What you will do
Give back exactly the lines from the beginning of the listing below to the line holding "i in range(4)])", both ends included; the pictures stay out.

Data segment
+ + + + + + +

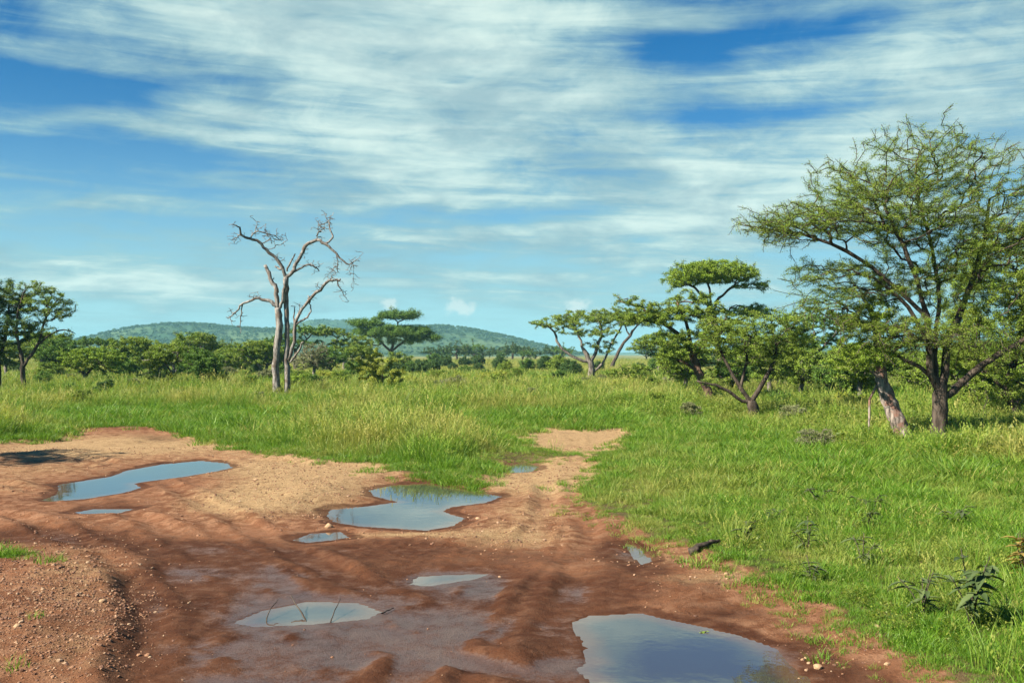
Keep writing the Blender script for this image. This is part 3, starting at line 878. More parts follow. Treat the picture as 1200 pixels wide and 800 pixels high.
n = len(hill_pts); r = np.random.default_rng(99)
scatter('hill_woodland', 'scattered dark trees covering the distant hills', hill_pts, np.stack([np.zeros(n), np.zeros(n), r.uniform(0, 6.28, n)], -1),
        np.repeat(r.uniform(.45, 1.15, n)[:, None], 3, 1), r.integers(0, 4, n), np.zeros(n), [blob_crown('crown', 310 + i, LEAF['dark']) for i in range(4)])

# ------------------------------------------------------------------ trees
def tube(P, R, sides, r, rough=0.0):
    P = np.asarray(P, float); n = len(P)
    T = np.gradient(P, axis=0); T /= np.linalg.norm(T, axis=1, keepdims=True) + 1e-9
    ref = np.array([1.0, 0.2, 0.1]) if abs(T[0, 0]) < .8 else np.array([0.1, 1.0, 0.2])
    V = []
    u = np.cross(T[0], ref)
    for i in range(n):
        u = u - T[i] * (u @ T[i]); u /= np.linalg.norm(u) + 1e-9
        v = np.cross(T[i], u)
        a = np.arange(sides) * 2 * np.pi / sides
        rr = R[i] * (1 + rough * r.normal(size=sides))
        V.append(P[i] + np.outer(np.cos(a) * rr, u) + np.outer(np.sin(a) * rr, v))
    V = np.concatenate(V)
    i0 = np.arange(n - 1)[:, None] * sides; k = np.arange(sides)[None, :]; k1 = (k + 1) % sides
    Q = np.stack([i0 + k, i0 + k1, i0 + sides + k1, i0 + sides + k], -1).reshape(-1, 4)
    b = (n - 1) * sides
    cap = [(b + j, b + j + 1, b + j + 2, b) if j + 2 < sides else (b + j, b + j + 1, b, b) for j in range(1, sides - 1, 2)]
    cap = [c for c in cap if len(set(c)) == 4]
    if cap: Q = np.concatenate([Q, np.array(cap)])
    return V, Q


def smooth_line(P, n_per=3):
    P = np.asarray(P, float)
    if len(P) < 3: 
        return np.stack([P[0] + (P[-1] - P[0]) * s_ for s_ in np.linspace(0, 1, n_per + 1)])
    A = np.concatenate([[2 * P[0] - P[1]], P, [2 * P[-1] - P[-2]]])
    o = []
    for i in range(1, len(A) - 2):
        for k in range(n_per):
            s_ = k / n_per
            p0, p1, p2, p3 = A[i - 1], A[i], A[i + 1], A[i + 2]
            o.append(0.5 * (2 * p1 + (p2 - p0) * s_ + (2 * p0 - 5 * p1 + 4 * p2 - p3) * s_ ** 2 + (3 * p1 - p0 - 3 * p2 + p3) * s_ ** 3))
    o.append(P[-1])
    return np.array(o)


MET = np.array([1.0, 1.0, 1.6])


class Tree:
    def __init__(self, base_px, base_py, seed, dist=None):
        self.bpx, self.bpy = base_px, base_py
        self.d = dist or CAMH * F / (base_py - HOR)
        self.k = self.d / F                                  # metres per photo pixel at this distance
        self.r = np.random.default_rng(seed)
        self.N = []; self.par = []; self.w = []; self.kind = []   # nodes

    def loc3(self, px, py, y=0.0):
        return np.array([(px - self.bpx) * self.k, y, (self.bpy - py) * self.k])

    def stem(self, pts, drift=0.15, wob=0.0):
        """pts: (px, py, width px) along one stem or limb; the first point joins the nearest node"""
        r = self.r
        P = [self.loc3(a, b) for a, b, _ in pts]; W = [c for _, _, c in pts]
        par = -1; y0 = 0.0
        if self.N:
            dd = [np.hypot(n_[0] - P[0][0], n_[2] - P[0][2]) for n_ in self.N]
            par = int(np.argmin(dd)); y0 = self.N[par][1]
        ln = sum(np.linalg.norm(P[i + 1] - P[i]) for i in range(len(P) - 1))
        sgn = r.choice([-1, 1]); tgt = sgn * r.uniform(.4, 1.0) * drift * ln
        for i, p_ in enumerate(P): p_[1] = y0 + tgt * (i / max(1, len(P) - 1)) ** 1.2
        S = smooth_line(np.array([np.append(p_, w_) for p_, w_ in zip(P, W)]), 3)
        start = 0
        if par >= 0:
            start = 1
        for i in range(start, len(S)):
            q = S[i, :3] + (r.normal(size=3) * wob * self.k if 0 < i else 0)
            self.N.append(q); self.par.append(par); self.w.append(max(S[i, 3], .3) * self.k / 2); self.kind.append(0)
            par = len(self.N) - 1
        return par

    def pad_points(self, pads, total):
        r = self.r
        subs = []
        for (cx, cy_, rx, rz, yo, wt) in pads:
            if rz < 17: continue
            m = int(2 + rx / 11)
            for _ in range(m):
                a = r.uniform(0, 6.28); q = math.sqrt(r.uniform()) * .75
                subs.append((cx + math.cos(a) * q * rx, cy_ - math.sin(a) * q * rz, rx * r.uniform(.25, .42), max(rz * r.uniform(.14, .24), 1.5), yo + r.uniform(-.6, .6), wt * 2.4 / m ** .4))
        pads = list(pads) + subs
        vol = np.array([p_[2] * p_[3] ** .7 * p_[5] for p_ in pads], float); vol /= vol.sum()
        out_ = []
        for (cx, cy_, rx, rz, yo, wt), v in zip(pads, vol):
            n = max(4, int(total * v))
            d = r.normal(size=(n, 3)); d /= np.linalg.norm(d, axis=1, keepdims=True)
            rad = r.uniform(0, 1, (n, 1)) ** .42
            q = d * rad
            q[:, 2] = np.where(q[:, 2] < 0, q[:, 2] * .75, q[:, 2])
            C = self.loc3(cx, cy_, yo * rx * self.k)
            out_.append(C + q * np.array([rx, rx * .85, rz]) * self.k)
        return np.concatenate(out_)

    def grow(self, pts, bf=0.25, zmin=0.3, kink=0.16):
        N = np.array(self.N); top = max(N[:, 2].max(), pts[:, 2].max())
        ok = [i for i in range(len(N)) if N[i, 2] > zmin * top and self.w[i] < 1e9]
        if not ok: ok = [len(N) - 1]
        path = np.zeros(len(N) + len(pts))
        for i in range(len(N)):
            if self.par[i] >= 0: path[i] = path[self.par[i]] + np.linalg.norm(N[i] - N[self.par[i]])
        best = np.full(len(pts), 1e9); bi = np.zeros(len(pts), int)
        for i in ok:
            c = np.linalg.norm((pts - N[i]) * MET, axis=1) + bf * path[i]
            m = c < best; best[m] = c[m]; bi[m] = i
        alive = np.ones(len(pts), bool)
        for _ in range(len(pts)):
            j = int(np.argmin(np.where(alive, best, 1e9)))
            alive[j] = False
            a = np.array(self.N[bi[j]]); b_ = pts[j]; L = np.linalg.norm(b_ - a)
            par = int(bi[j]); pl = path[par] if par < len(path) else 0
            if L > 0.12:
                nk = 1 if L < 1.0 else 3
                for q in range(nk):
                    s_ = (q + 1) / (nk + 1)
                    mid_ = a + (b_ - a) * s_ + self.r.normal(size=3) * L * kink * .38 / nk ** .4 + np.array([0, 0, L * .05])
                    self.N.append(mid_); self.par.append(par); self.w.append(0); self.kind.append(1); par = len(self.N) - 1
            self.N.append(b_); self.par.append(par); self.w.append(0); self.kind.append(1)
            ni = len(self.N) - 1
            if ni >= len(path): path = np.append(path, np.zeros(len(pts) * 4))
            path[ni] = pl + L
            c = np.linalg.norm((pts - b_) * MET, axis=1) + bf * path[ni]
            m = alive & (c < best); best[m] = c[m]; bi[m] = ni

    def spikes(self, n, length, up=.08):
        """bare outer twigs poking out of the crown"""
        N = np.array(self.N); haskid = np.zeros(len(N), bool)
        for p_ in self.par:
            if p_ >= 0: haskid[p_] = True
        ids = [i for i in range(len(N)) if self.kind[i] == 1 and not haskid[i]]
        c = N[ids].mean(0); ext = N[ids].std(0) + .05
        e = np.linalg.norm((N[ids] - c) / ext, axis=1)
        order = np.argsort(-e)[:n * 2]
        for j in self.r.choice(order, min(n, len(order)), replace=False):
            i = ids[j]; d = (N[i] - c) / np.linalg.norm(N[i] - c) * .6 + self.r.normal(size=3) * .45 + np.array([0, 0, up])
            d /= np.linalg.norm(d); p_ = N[i]; par = i
            L = length * self.r.uniform(.5, 1.3)
            for k in range(4):
                p_ = p_ + (d + self.r.normal(size=3) * .35) * L / 4
                self.N.append(p_); self.par.append(par); self.w.append(0); self.kind.append(2); par = len(self.N) - 1
                if k in (1, 2):
                    self.N.append(p_ + (d + self.r.normal(size=3) * .8) * L / 4); self.par.append(par); self.w.append(0); self.kind.append(2)

    def radii(self, tip, e=2.55):
        n = len(self.N); acc = np.zeros(n); kids = [[] for _ in range(n)]
        for i in range(n):
            if self.par[i] >= 0: kids[self.par[i]].append(i)
        R = np.zeros(n)
        for i in range(n - 1, -1, -1):
            s_ = sum(R[c] ** e for c in kids[i])
            R[i] = max(s_ ** (1 / e) if kids[i] else tip, tip, self.w[i])
            if self.kind[i] == 0 and self.w[i] > 0:
                R[i] = max(self.w[i], min(R[i], self.w[i] * 1.25))
        self.R, self.kids = R, kids

    def wood(self, rough=0.05, root_flare=True):
        R, kids, N = self.R, self.kids, np.array(self.N)
        VS, QS = [], []; off = 0
        starts = [(i, -1) for i in range(len(N)) if self.par[i] < 0]
        while starts:
            i, pr = starts.pop()
            chain = [i]; 
            while kids[chain[-1]]:
                ks = kids[chain[-1]]
                m = max(ks, key=lambda c: (self.kind[c] == 0, R[c]))
                for c in ks:
                    if c != m: starts.append((c, chain[-1]))
                chain.append(m)
            P = N[chain]; rr = R[chain].copy()
            if pr >= 0:
                P = np.concatenate([[N[pr]], P]); rr = np.concatenate([[min(R[pr], rr[0] * 1.25)], rr])
            elif root_flare:
                hgt = P[:, 2]; rr = rr * (1 + 0.5 * np.exp(-np.maximum(hgt, 0) / (rr[0] * 1.6)))
                P[0, 2] -= 0.12
            if len(P) < 2: continue
            big = rr[0] / self.k
            sides = 10 if big > 4 else (7 if big > 1.6 else (5 if big > .7 else 3))
            V, q = tube(P, rr, sides, self.r, rough if big > 1.2 else 0)
            VS.append(V); QS.append(q + off); off += len(V)
        return np.concatenate(VS), np.concatenate(QS)

    def leaves(self, count, size, aspect=.45, thr=None, sig=0.06, tipbias=1.0, flat=.6):
        N = np.array(self.N); R = self.R
        thr = thr or np.percentile(R, 85)
        ids = np.array([i for i in range(len(N)) if self.par[i] >= 0 and self.kind[i] >= 1 and R[i] <= thr])
        seg = np.linalg.norm(N[ids] - N[np.array(self.par)[ids]], axis=1)
        wt = np.minimum(seg, np.percentile(seg, 85)) * np.where(np.array(self.kind)[ids] == 2, .35, 1); wt /= wt.sum()
        e = self.r.choice(len(ids), count, p=wt)
        a = N[np.array(self.par)[ids[e]]]; b_ = N[ids[e]]
        # tufts: leaves gather at a few places along each twig
        nt = 3
        tf = (np.floor(self.r.uniform(0, nt, count)) + .5 + self.r.normal(size=count) * .22) / nt
        C = a + (b_ - a) * np.clip(tf, 0, 1.06)[:, None] + self.r.normal(size=(count, 3)) * sig * np.array([1, 1, .7])
        V, q = leaf_quads(C, size, size * aspect, self.r, flat)
        base = (e * 2654435761 % 1000) / 1000.0
        tint = np.clip(0.5 * base + 0.5 * self.r.uniform(0, 1, count), 0, 1)
        return V, q, np.repeat(tint, 4)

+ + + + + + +

Expected output
Keep writing the Blender script for this image. This is part 3, starting at line 878. More parts follow. Treat the picture as 1200 pixels wide and 800 pixels high.
n = len(hill_pts); r = np.random.default_rng(99)
scatter('hill_woodland', 'scattered dark trees covering the distant hills', hill_pts, np.stack([np.zeros(n), np.zeros(n), r.uniform(0, 6.28, n)], -1),
        np.repeat(r.uniform(.45, 1.15, n)[:, None], 3, 1), r.integers(0, 4, n), np.zeros(n), [blob_crown('crown', 310 + i, LEAF['dark']) for i in range(4)])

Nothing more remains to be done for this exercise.